--- DATA ---
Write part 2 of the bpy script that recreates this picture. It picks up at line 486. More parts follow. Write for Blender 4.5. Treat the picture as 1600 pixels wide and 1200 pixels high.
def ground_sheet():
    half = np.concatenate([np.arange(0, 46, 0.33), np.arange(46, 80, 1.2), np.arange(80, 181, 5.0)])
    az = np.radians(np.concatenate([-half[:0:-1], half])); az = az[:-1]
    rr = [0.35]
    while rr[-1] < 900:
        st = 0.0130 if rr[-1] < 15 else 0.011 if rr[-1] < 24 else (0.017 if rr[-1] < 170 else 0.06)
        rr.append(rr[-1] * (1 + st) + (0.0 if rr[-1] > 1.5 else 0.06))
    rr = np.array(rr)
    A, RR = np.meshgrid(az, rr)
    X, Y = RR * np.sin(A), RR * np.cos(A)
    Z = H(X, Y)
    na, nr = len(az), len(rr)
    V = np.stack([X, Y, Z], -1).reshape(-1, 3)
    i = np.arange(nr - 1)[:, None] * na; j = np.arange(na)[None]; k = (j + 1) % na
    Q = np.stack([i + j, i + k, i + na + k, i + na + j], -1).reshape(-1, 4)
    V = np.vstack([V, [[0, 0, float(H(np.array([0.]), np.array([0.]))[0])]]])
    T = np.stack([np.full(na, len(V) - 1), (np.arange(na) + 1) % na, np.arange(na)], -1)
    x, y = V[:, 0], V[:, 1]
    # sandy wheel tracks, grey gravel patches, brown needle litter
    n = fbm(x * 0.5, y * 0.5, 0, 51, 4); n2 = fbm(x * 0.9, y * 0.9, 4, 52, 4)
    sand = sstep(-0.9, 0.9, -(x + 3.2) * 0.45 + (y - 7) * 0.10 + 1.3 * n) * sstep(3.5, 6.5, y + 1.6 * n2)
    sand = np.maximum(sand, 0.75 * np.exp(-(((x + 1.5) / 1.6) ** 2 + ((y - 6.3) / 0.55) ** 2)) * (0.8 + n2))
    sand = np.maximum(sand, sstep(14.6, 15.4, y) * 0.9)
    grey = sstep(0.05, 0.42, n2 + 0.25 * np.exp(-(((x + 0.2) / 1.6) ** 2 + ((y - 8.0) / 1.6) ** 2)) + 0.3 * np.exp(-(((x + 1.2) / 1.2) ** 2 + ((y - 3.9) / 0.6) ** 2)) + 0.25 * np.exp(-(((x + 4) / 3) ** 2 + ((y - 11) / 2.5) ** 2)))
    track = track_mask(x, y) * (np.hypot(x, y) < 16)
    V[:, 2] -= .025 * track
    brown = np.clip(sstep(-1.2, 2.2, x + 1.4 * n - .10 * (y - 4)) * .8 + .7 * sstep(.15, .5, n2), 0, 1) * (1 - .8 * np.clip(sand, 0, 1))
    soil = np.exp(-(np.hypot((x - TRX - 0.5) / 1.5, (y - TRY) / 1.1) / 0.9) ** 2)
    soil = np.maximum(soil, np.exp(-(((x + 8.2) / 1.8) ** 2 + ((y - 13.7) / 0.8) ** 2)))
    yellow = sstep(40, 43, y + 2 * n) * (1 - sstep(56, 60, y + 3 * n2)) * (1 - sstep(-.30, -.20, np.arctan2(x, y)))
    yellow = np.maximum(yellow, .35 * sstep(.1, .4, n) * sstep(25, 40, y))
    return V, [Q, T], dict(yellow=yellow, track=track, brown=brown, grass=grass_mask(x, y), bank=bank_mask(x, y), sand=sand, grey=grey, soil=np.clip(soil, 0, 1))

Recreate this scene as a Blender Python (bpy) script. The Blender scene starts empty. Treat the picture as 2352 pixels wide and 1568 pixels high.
---
**DO THIS:** Go through the entries and return each line where the word "Blender" appears.

**ANSWER:**
Write part 2 of the bpy script that recreates this picture. It picks up at line 486. More parts follow. Write for Blender 4.5. Treat the picture as 1600 pixels wide and 1200 pixels high.
Recreate this scene as a Blender Python (bpy) script. The Blender scene starts empty. Treat the picture as 2352 pixels wide and 1568 pixels high.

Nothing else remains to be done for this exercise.